● Exercise aim
Nothing outside the lines from the one containing "Reconstruct this image" through the one containing "scene.view_settings.exposure = 0" should be copied, and no pictures either. Copy those lines exactly.
⟨
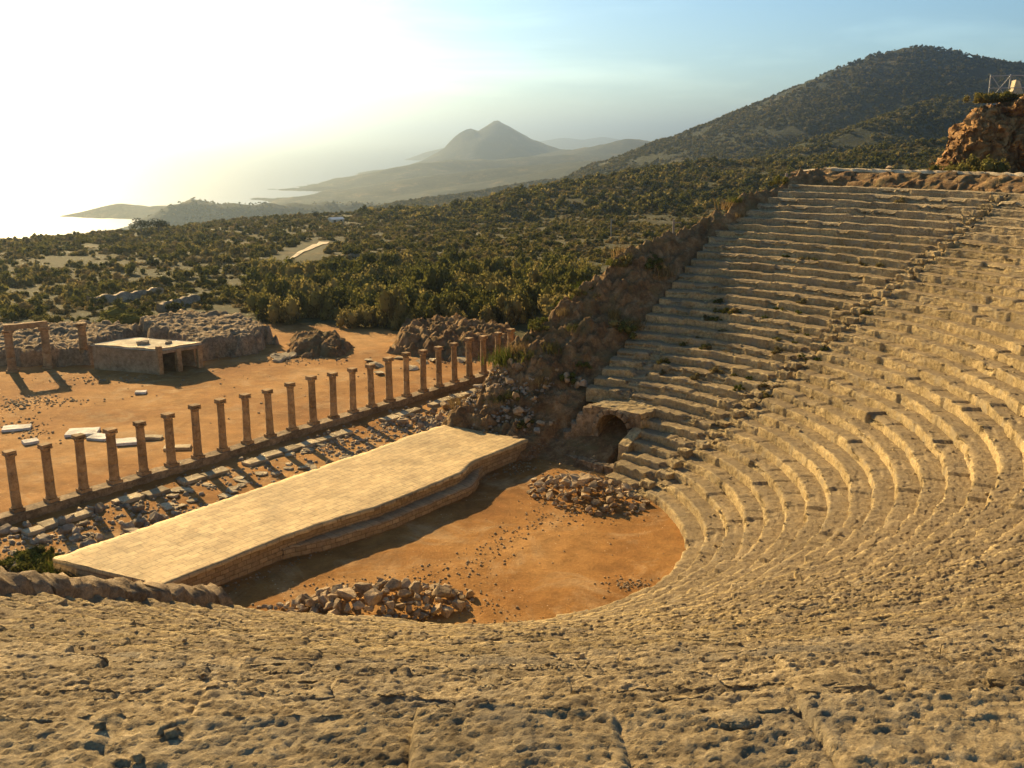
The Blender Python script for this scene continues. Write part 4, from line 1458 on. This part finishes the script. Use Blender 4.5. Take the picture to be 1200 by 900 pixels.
# ------------------------------------------------------------------ vegetation
def bush_mesh(name, seed, n_leaf=520, lumps=7, leaf=.17, mat=None, squash=.8, core=True):
    rng = np.random.default_rng(seed)
    cen = rng.normal(size=(lumps, 3)) * np.array([.48, .48, .26]) + np.array([0, 0, .48])
    rad = rng.uniform(.30, .55, lumps)
    V, F = [], []
    k = 0
    for _ in range(n_leaf):
        b = rng.integers(lumps)
        d = rng.normal(size=3); d /= np.linalg.norm(d)
        p = cen[b] + d * rad[b] * rng.uniform(.72, 1.12)
        if p[2] < 0.02: p[2] = abs(p[2]) * .5
        # leaf spray: small quad roughly facing outward
        a = d + rng.normal(size=3) * .6; a /= np.linalg.norm(a)
        t = np.cross(a, rng.normal(size=3)); t /= np.linalg.norm(t)
        w = np.cross(a, t)
        s = leaf * rng.uniform(.6, 1.25)
        V += [p - t * s * .5, p + w * s * .38 + a * s * .1, p + t * s * .6, p - w * s * .38]
        F.append((k, k + 1, k + 2, k + 3)); k += 4
    if core:
        for b in range(lumps):
            bm = bmesh.new()
            bmesh.ops.create_icosphere(bm, subdivisions=1, radius=float(rad[b] * .80))
            k0 = len(V)
            for v in bm.verts:
                q = np.array(v.co[:]) * rng.uniform(.8, 1.1) + cen[b]
                q[2] = max(q[2], 0)
                V.append(q)
            for f in bm.faces:
                F.append(tuple(k0 + v.index for v in f.verts))
            bm.free()
    V = np.array(V); V[:, 2] *= squash / .8
    me = bpy.data.meshes.new(name)
    me.from_pydata(V.tolist(), [], F)
    me.materials.append(mat or M['leaf'])
    return me

BUSH = [bush_mesh('shrub', 500 + k, 620, 8 + k % 3, .16, squash=.85) for k in range(5)]
TALL = [bush_mesh('small_tree', 520 + k, 900, 11, .15, squash=1.25) for k in range(3)]
GREYB = [bush_mesh('grey_shrub', 540 + k, 420, 6, .17, M['leaf_grey'], squash=.6) for k in range(3)]
FAR = [bush_mesh('far_shrub', 560 + k, 150, 6, .34, squash=.8) for k in range(4)]

def in_clearing(x, y):
    far_edge = np.interp(x, [-60, -40, -22, -8, 3, 10], [83, 84, 87, 84, 81, 78])
    return y < far_edge

def put_plant(me, name, x, y, z, sc, label, cat, group):
    o = bpy.data.objects.new(name, me)
    COL.objects.link(o)
    o.location = (x, y, z); o.rotation_euler = (0, 0, random.uniform(0, 6.28))
    o.scale = (sc * random.uniform(.85, 1.2), sc * random.uniform(.85, 1.2), sc * random.uniform(.8, 1.15))
    tag(o, label, cat, group)
    return o

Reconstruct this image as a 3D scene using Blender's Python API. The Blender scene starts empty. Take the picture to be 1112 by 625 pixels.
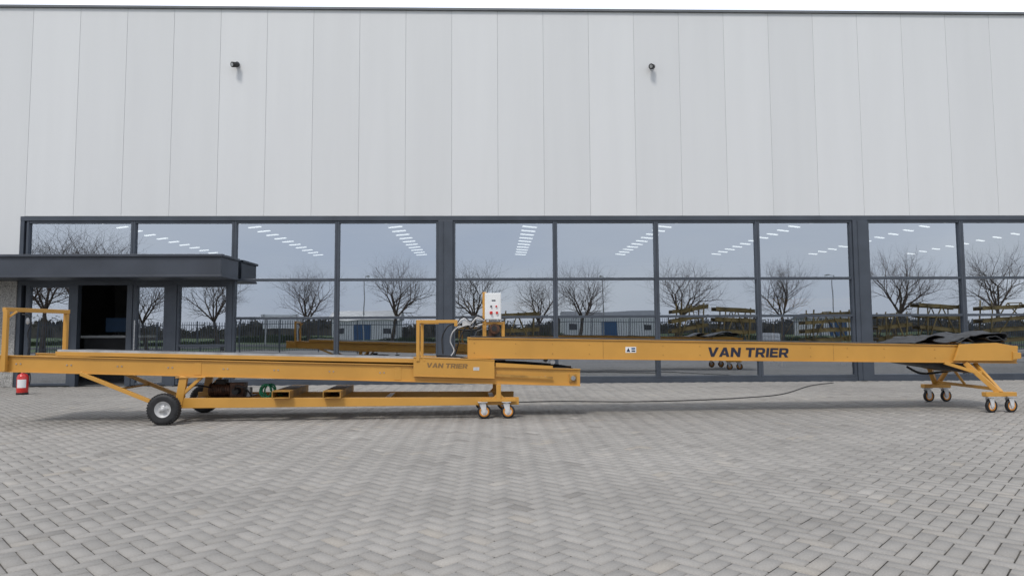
import bpy, math, random
import numpy as np
from mathutils import Vector, Matrix
from mathutils import noise as nz
random.seed(7); np.random.seed(7)
scene = bpy.context.scene
coll = scene.collection
scene.view_settings.view_transform = 'Standard'
scene.view_settings.look = 'None'
scene.view_settings.exposure = 0

# ------------------------------------------------------------ camera
F = 720.0
C = Vector((0, 0, 1.3))
phi = math.radians(1.5); pit = math.atan(48 / F); rol = math.radians(0.3)
fh = Vector((math.sin(phi), math.cos(phi), 0))
FW = (fh * math.cos(pit) + Vector((0, 0, 1)) * math.sin(pit)).normalized()
R0 = Vector((math.cos(phi), -math.sin(phi), 0)); U0 = R0.cross(FW)
RT = R0 * math.cos(rol) - U0 * math.sin(rol)
UP = U0 * math.cos(rol) + R0 * math.sin(rol)
cam_d = bpy.data.cameras.new("camera"); cam = bpy.data.objects.new("camera", cam_d)
coll.objects.link(cam)
m = Matrix((RT, UP, -FW)).transposed().to_4x4(); m.translation = C
cam.matrix_world = m
cam_d.sensor_width = 36; cam_d.lens = 36 * F / 1112; cam_d.clip_end = 2000
scene.camera = cam

def ray(x, y): return FW + RT * ((x - 556) / F) - UP * ((y - 312.5) / F)
def onY(x, y, Y):
    d = ray(x, y); return C + d * (Y / d.y)
def onG(x, y):
    d = ray(x, y); return C + d * (-C.z / d.z)

# ------------------------------------------------------------ materials
def newmat(name):
    mt = bpy.data.materials.new(name); mt.use_nodes = True
    nt = mt.node_tree; b = nt.nodes['Principled BSDF']
    return mt, nt, b
def pmat(name, col, rough=0.5, metal=0.0, var=0.12, scale=3.0, bump=0.0, bscale=60, coat=0.0, col2=None):
    mt, nt, b = newmat(name); N = nt.nodes; L = nt.links
    tc = N.new('ShaderNodeTexCoord')
    ns = N.new('ShaderNodeTexNoise'); ns.inputs['Scale'].default_value = scale; ns.inputs['Detail'].default_value = 6
    L.new(tc.outputs['Object'], ns.inputs['Vector'])
    mx = N.new('ShaderNodeMix'); mx.data_type = 'RGBA'
    mr = N.new('ShaderNodeMapRange'); mr.inputs['From Min'].default_value = .35; mr.inputs['From Max'].default_value = .68
    L.new(ns.outputs['Fac'], mr.inputs['Value']); L.new(mr.outputs['Result'], mx.inputs['Factor'])
    c2 = col2 if col2 else tuple(max(0, c * (1 - 2 * var)) for c in col)
    c1 = col if col2 else tuple(c * (1 + var * .5) for c in col)
    mx.inputs['A'].default_value = (*c1, 1); mx.inputs['B'].default_value = (*c2, 1)
    L.new(mx.outputs['Result'], b.inputs['Base Color'])
    b.inputs['Roughness'].default_value = rough; b.inputs['Metallic'].default_value = metal
    b.inputs['Coat Weight'].default_value = coat; b.inputs['Coat Roughness'].default_value = .15
    if bump:
        n2 = N.new('ShaderNodeTexNoise'); n2.inputs['Scale'].default_value = bscale; n2.inputs['Detail'].default_value = 4
        L.new(tc.outputs['Object'], n2.inputs['Vector'])
        bp = N.new('ShaderNodeBump'); bp.inputs['Strength'].default_value = bump; bp.inputs['Distance'].default_value = .01
        L.new(n2.outputs['Fac'], bp.inputs['Height']); L.new(bp.outputs['Normal'], b.inputs['Normal'])
    return mt
GOLD = pmat("gold_paint", (0.58, 0.298, 0.056), .4, 0, .05, 2.0, .05, 200, .15)
GOLDD = pmat("gold_paint_worn", (0.44, 0.235, 0.05), .5, 0, .25, 6, .1, 80)
OLIVE = pmat("dull_ochre_paint", (0.25, 0.18, 0.065), .6, 0, .3, 1.5, .1, 80)
RUBBER = pmat("rubber_black", (0.022, 0.022, 0.024), .6, 0, .3, 12, .2, 90)
RUBSH = pmat("rubber_sheet", (0.03, 0.031, 0.034), .45, 0, .3, 9, .3, 40)
BELT = pmat("belt_rubber", (0.06, 0.06, 0.065), .6, 0, .25, 5, .1, 120)
STEEL = pmat("galvanised_steel", (0.5, 0.5, 0.5), .35, .8, .2, 20, .05, 100)
WHITE = pmat("white_plastic", (0.78, 0.79, 0.79), .4, 0, .05, 4)
LGREY = pmat("light_grey_rim", (0.62, 0.62, 0.62), .4, 0.1, .15, 9)
STRIP = pmat("belt_edge_grey", (0.42, 0.42, 0.42), .6, 0.0, .15, 5)
ORANGE = pmat("orange_polyurethane", (0.75, 0.30, 0.04), .45, 0, .1, 9)
RED = pmat("red_paint", (0.6, 0.025, 0.02), .3, 0, .1, 8, 0, 60, .4)
NAVY = pmat("dark_lettering", (0.014, 0.018, 0.04), .5, 0, .1, 8)
FADED = pmat("faded_lettering", (0.24, 0.14, 0.05), .5, 0, .1, 8)
FRAME = pmat("anthracite_frame", (0.058, 0.07, 0.09), .42, 0, .1, 2)
CANOPY = pmat("anthracite_canopy", (0.05, 0.058, 0.075), .45, 0, .1, 1.5)
DARK = pmat("dark_interior", (0.07, 0.07, 0.075), .8, 0, .2, .6)
INTW = pmat("interior_wall", (0.2, 0.2, 0.205), .8, 0, .2, .4)
INTF = pmat("interior_floor", (0.14, 0.14, 0.14), .4, 0, .2, .7)
SEAM = pmat("panel_joint", (0.38, 0.39, 0.40), .6, 0, .1, 1)
ROOF = pmat("roof_trim", (0.17, 0.18, 0.19), .4, .2, .1, 1)
STONE = pmat("washed_gravel_concrete", (0.42, 0.41, 0.39), .9, 0, .3, 45, .8, 60)
BROWN = pmat("motor_brown", (0.13, 0.06, 0.035), .5, .2, .3, 15, .2, 60)
GREEN = pmat("green_hose", (0.02, 0.25, 0.12), .4, 0, .1, 10)
BARK = pmat("bark", (0.11, 0.088, 0.068), .9, 0, .3, 6, .5, 30)
TWIG = pmat("twigs", (0.125, 0.092, 0.072), .9, 0, .3, 3)
GRASS = pmat("grass_field", (0.075, 0.115, 0.035), .95, 0, .25, .15, .5, 4)
ASPH = pmat("asphalt", (0.055, 0.055, 0.056), .9, 0, .2, .7, .4, 80)
KERB = pmat("kerb_concrete", (0.35, 0.34, 0.32), .9, 0, .15, 3, .3, 60)
HEDGE = pmat("hedge_foliage", (0.06, 0.08, 0.035), .9, 0, .35, .7)
WOOD = pmat("far_twig_mass", (0.135, 0.12, 0.098), .95, 0, .35, .3)
BLUE = pmat("blue_cabinet", (0.03, 0.09, 0.2), .5, 0, .1, 3)

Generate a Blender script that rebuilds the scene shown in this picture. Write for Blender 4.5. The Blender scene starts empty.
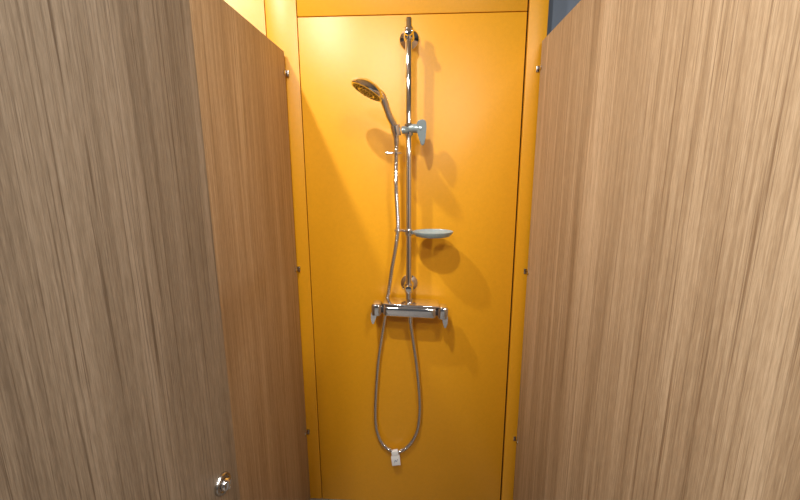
import bpy, bmesh, math, random
from mathutils import Vector, Matrix
random.seed(3)
scene=bpy.context.scene
scene.view_settings.view_transform='Standard'
scene.view_settings.look='None'
CZ=1.435
WY=1.46

def s2l(c):
    return tuple(((v/255)/12.92 if v/255<=0.04045 else ((v/255+0.055)/1.055)**2.4) for v in c)+(1,)

def newmat(name):
    m=bpy.data.materials.new(name); m.use_nodes=True
    nt=m.node_tree; b=nt.nodes['Principled BSDF']
    return m,nt,b
def simple(name,rgb,rough=.5,metal=0,bump=None,trans=0,spec=.5,mottle=0):
    m,nt,b=newmat(name)
    b.inputs['Base Color'].default_value=s2l(rgb)
    b.inputs['Roughness'].default_value=rough
    b.inputs['Metallic'].default_value=metal
    b.inputs['Transmission Weight'].default_value=trans
    b.inputs['Specular IOR Level'].default_value=spec
    tc=nt.nodes.new('ShaderNodeTexCoord')
    n=nt.nodes.new('ShaderNodeTexNoise'); n.inputs['Scale'].default_value=bump[0] if bump else 40
    nt.links.new(tc.outputs['Object'],n.inputs['Vector'])
    mr=nt.nodes.new('ShaderNodeMapRange')
    mr.inputs['To Min'].default_value=max(0,rough-.03); mr.inputs['To Max'].default_value=rough+.03
    nt.links.new(n.outputs['Fac'],mr.inputs['Value']); nt.links.new(mr.outputs['Result'],b.inputs['Roughness'])
    if bump:
        bp=nt.nodes.new('ShaderNodeBump'); bp.inputs['Strength'].default_value=bump[1]; bp.inputs['Distance'].default_value=.001
        nt.links.new(n.outputs['Fac'],bp.inputs['Height']); nt.links.new(bp.outputs['Normal'],b.inputs['Normal'])
    if mottle:
        n2=nt.nodes.new('ShaderNodeTexNoise'); n2.inputs['Scale'].default_value=90; n2.inputs['Detail'].default_value=6; n2.inputs['Roughness'].default_value=.7
        nt.links.new(tc.outputs['Object'],n2.inputs['Vector'])
        hv=nt.nodes.new('ShaderNodeHueSaturation'); hv.inputs['Color'].default_value=s2l(rgb)
        mr2=nt.nodes.new('ShaderNodeMapRange'); mr2.inputs['From Min'].default_value=.3; mr2.inputs['From Max'].default_value=.7
        mr2.inputs['To Min'].default_value=1-mottle; mr2.inputs['To Max'].default_value=1+mottle
        nt.links.new(n2.outputs['Fac'],mr2.inputs['Value']); nt.links.new(mr2.outputs['Result'],hv.inputs['Value'])
        nt.links.new(hv.outputs['Color'],b.inputs['Base Color'])
    return m

def wood(name,dark,mid,light,streak,seed):
    m,nt,b=newmat(name)
    N=nt.nodes.new; L=nt.links.new
    tc=N('ShaderNodeTexCoord')
    def noise(scale,detail,rough,dist=0):
        mp=N('ShaderNodeMapping'); mp.inputs['Scale'].default_value=scale; mp.inputs['Location'].default_value=(seed,seed*1.7,seed*.6)
        L(tc.outputs['Object'],mp.inputs['Vector'])
        n=N('ShaderNodeTexNoise'); n.inputs['Scale'].default_value=1; n.inputs['Detail'].default_value=detail
        n.inputs['Roughness'].default_value=rough; n.inputs['Distortion'].default_value=dist
        L(mp.outputs['Vector'],n.inputs['Vector']); return n
    a=noise((1,95,1.6),6,.66,.25)
    f=noise((1,620,34.0),4,.7,.1)
    w=noise((1,13,.7),2,.5,.3)
    s=noise((1,260,2.4),5,.68,.4)
    m1=N('ShaderNodeMath'); m1.operation='MULTIPLY_ADD'; m1.inputs[1].default_value=.36
    L(a.outputs['Fac'],m1.inputs[0])
    m2=N('ShaderNodeMath'); m2.operation='MULTIPLY_ADD'; m2.inputs[1].default_value=.34
    L(f.outputs['Fac'],m2.inputs[0]); 
    m3=N('ShaderNodeMath'); m3.operation='MULTIPLY'; m3.inputs[1].default_value=.30
    L(w.outputs['Fac'],m3.inputs[0]); L(m3.outputs[0],m2.inputs[2]); L(m2.outputs[0],m1.inputs[2])
    r=N('ShaderNodeValToRGB'); e=r.color_ramp.elements
    e[0].position=.38; e[0].color=s2l(dark); e[1].position=.62; e[1].color=s2l(light)
    x=e.new(.50); x.color=s2l(mid)
    L(m1.outputs[0],r.inputs['Fac'])
    r2=N('ShaderNodeValToRGB'); e=r2.color_ramp.elements
    e[0].position=.53; e[0].color=(0,0,0,1); e[1].position=.65; e[1].color=(1,1,1,1)
    L(s.outputs['Fac'],r2.inputs['Fac'])
    k=N('ShaderNodeMath'); k.operation='MULTIPLY'; k.inputs[1].default_value=.75; L(r2.outputs['Color'],k.inputs[0])
    mx=N('ShaderNodeMix'); mx.data_type='RGBA'
    L(k.outputs[0],mx.inputs['Factor']); L(r.outputs['Color'],mx.inputs['A']); mx.inputs['B'].default_value=s2l(streak)
    L(mx.outputs['Result'],b.inputs['Base Color'])
    b.inputs['Roughness'].default_value=.5
    b.inputs['Specular IOR Level'].default_value=.35
    bp=N('ShaderNodeBump'); bp.inputs['Strength'].default_value=.12; bp.inputs['Distance'].default_value=.001
    L(f.outputs['Fac'],bp.inputs['Height']); L(bp.outputs['Normal'],b.inputs['Normal'])
    return m

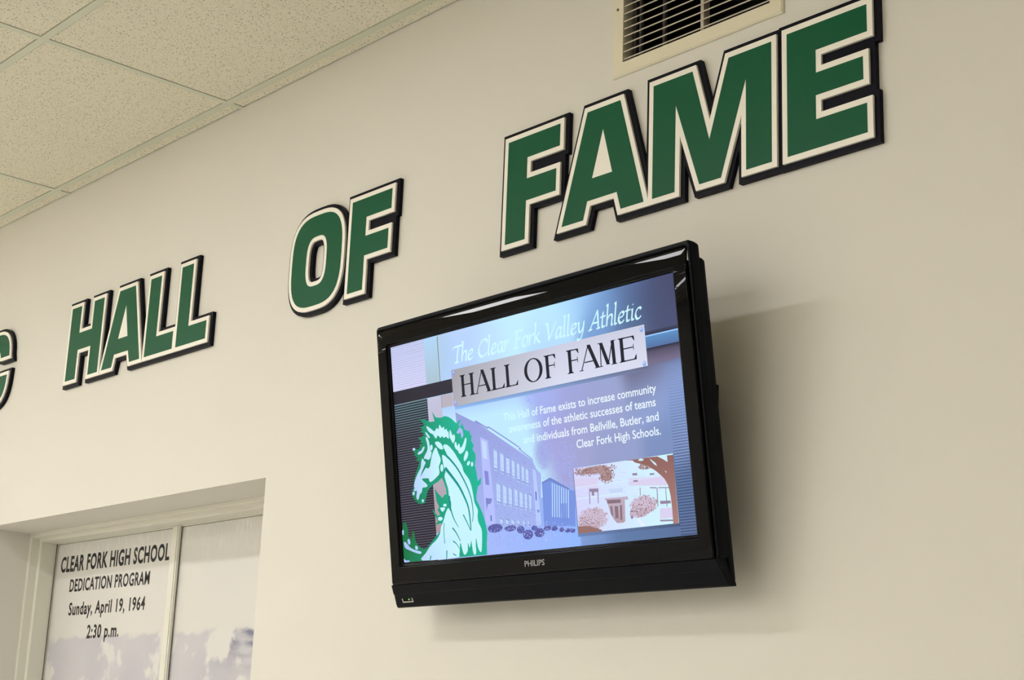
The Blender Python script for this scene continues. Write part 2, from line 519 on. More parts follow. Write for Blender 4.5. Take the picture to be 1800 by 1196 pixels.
def poster_material():
    """pale printed film: off-white above, washed blue-grey sky with soft clouds below"""
    M = bpy.data.materials.new('printed_film')
    M.use_nodes = True
    nt = M.node_tree
    p = nt.nodes['Principled BSDF']
    p.inputs['Roughness'].default_value = 0.4
    p.inputs['Specular IOR Level'].default_value = 0.4
    geo = nt.nodes.new('ShaderNodeNewGeometry')
    sep = nt.nodes.new('ShaderNodeSeparateXYZ')
    nt.links.new(geo.outputs['Position'], sep.inputs[0])
    def noise(scale, detail=4, st=(1, 1, 1), off=(0, 0, 0)):
        mp = nt.nodes.new('ShaderNodeMapping')
        mp.inputs['Scale'].default_value = st
        mp.inputs['Location'].default_value = off
        nt.links.new(geo.outputs['Position'], mp.inputs[0])
        n = nt.nodes.new('ShaderNodeTexNoise')
        n.inputs['Scale'].default_value = scale
        n.inputs['Detail'].default_value = detail
        nt.links.new(mp.outputs[0], n.inputs['Vector'])
        return n.outputs['Fac']
    def rng(x, a, b, c=0.0, d_=1.0):
        r = nt.nodes.new('ShaderNodeMapRange')
        r.inputs[1].default_value = a
        r.inputs[2].default_value = b
        r.inputs[3].default_value = c
        r.inputs[4].default_value = d_
        nt.links.new(x, r.inputs[0])
        return r.outputs[0]
    def mth(op, a, b):
        k = nt.nodes.new('ShaderNodeMath')
        k.operation = op
        for i, q in enumerate((a, b)):
            if isinstance(q, (int, float)):
                k.inputs[i].default_value = q
            else:
                nt.links.new(q, k.inputs[i])
        return k.outputs[0]
    def mix(fac, a, b):
        x = nt.nodes.new('ShaderNodeMix')
        x.data_type = 'RGBA'
        for key, q in (('Factor', fac), ('A', a), ('B', b)):
            if isinstance(q, tuple):
                x.inputs[key].default_value = (*q, 1)
            else:
                nt.links.new(q, x.inputs[key])
        return x.outputs['Result']
    paper = (0.77, 0.75, 0.70)
    sky = mix(rng(noise(3.0, 3), 0.35, 0.65), (0.53, 0.515, 0.575), (0.63, 0.615, 0.645))
    # darker storm corner of the sky at the upper right of the right-hand sheet
    corner = mth('MULTIPLY', rng(sep.outputs[0], -4.46, -4.27), rng(sep.outputs[2], 1.78, 1.90))
    corner = mth('MULTIPLY', corner, rng(noise(14, 4, (0.5, 1, 2)), 0.42, 0.62))
    sky = mix(corner, sky, (0.20, 0.195, 0.30))
    cl = rng(mth('ADD', noise(8.5, 7, (1, 1, 1.0), (0.35, 0, 0.1)), rng(sep.outputs[0], -5.3, -4.4, -0.06, 0.05)), 0.53, 0.60)
    sky = mix(cl, sky, (0.78, 0.76, 0.73))
    edge = mth('ADD', sep.outputs[2], mth('MULTIPLY', mth('SUBTRACT', noise(16, 6), 0.5), 0.06))
    low = rng(edge, 1.935, 1.920)
    col = mix(low, paper, sky)
    painted_glint = mth('MULTIPLY', rng(noise(30, 5, (2.2, 1, 0.7)), 0.52, 0.72), rng(sep.outputs[2], 2.12, 2.27))  # lamp glints on the wrinkled upper film, painted into its colour
    col = mix(mth('MULTIPLY', painted_glint, 0.7), col, (0.92, 0.92, 0.88))
    nt.links.new(col, p.inputs['Base Color'])
    b = nt.nodes.new('ShaderNodeBump')
    b.inputs['Distance'].default_value = 0.002
    nt.links.new(rng(sep.outputs[2], 2.05, 2.27, 0.0, 0.5), b.inputs['Strength'])
    nt.links.new(noise(60, 3, (1.5, 1, 0.6)), b.inputs['Height'])
    nt.links.new(b.outputs[0], p.inputs['Normal'])
    return M
M_film = poster_material()
p1 = tag(MB().box(PX0 + 0.001, SEAM - 0.0125, 0.2935, 0.2965, PZ0 + 0.001, PZ1 - 0.001).build('window_poster', M_film), 'pale printed sheet behind the window glass with black lettering of a 1964 school dedication program', 'poster')
p2 = tag(MB().box(SEAM - 0.0115, PX1 - 0.001, 0.2935, 0.2965, PZ0 + 0.001, PZ1 - 0.001).build('window_poster', M_film), 'pale printed sheet with clouds and no lettering, behind the right pane of the window', 'poster')
ink = MB()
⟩
● Output
Reconstruct this image as a 3D scene using Blender's Python API. The Blender scene starts empty. Take the picture to be 1112 by 625 pixels.
import bpy, math, random
import numpy as np
from mathutils import Vector, Matrix
from mathutils import noise as nz
random.seed(7); np.random.seed(7)
scene = bpy.context.scene
coll = scene.collection
scene.view_settings.view_transform = 'Standard'
scene.view_settings.look = 'None'
scene.view_settings.exposure = 0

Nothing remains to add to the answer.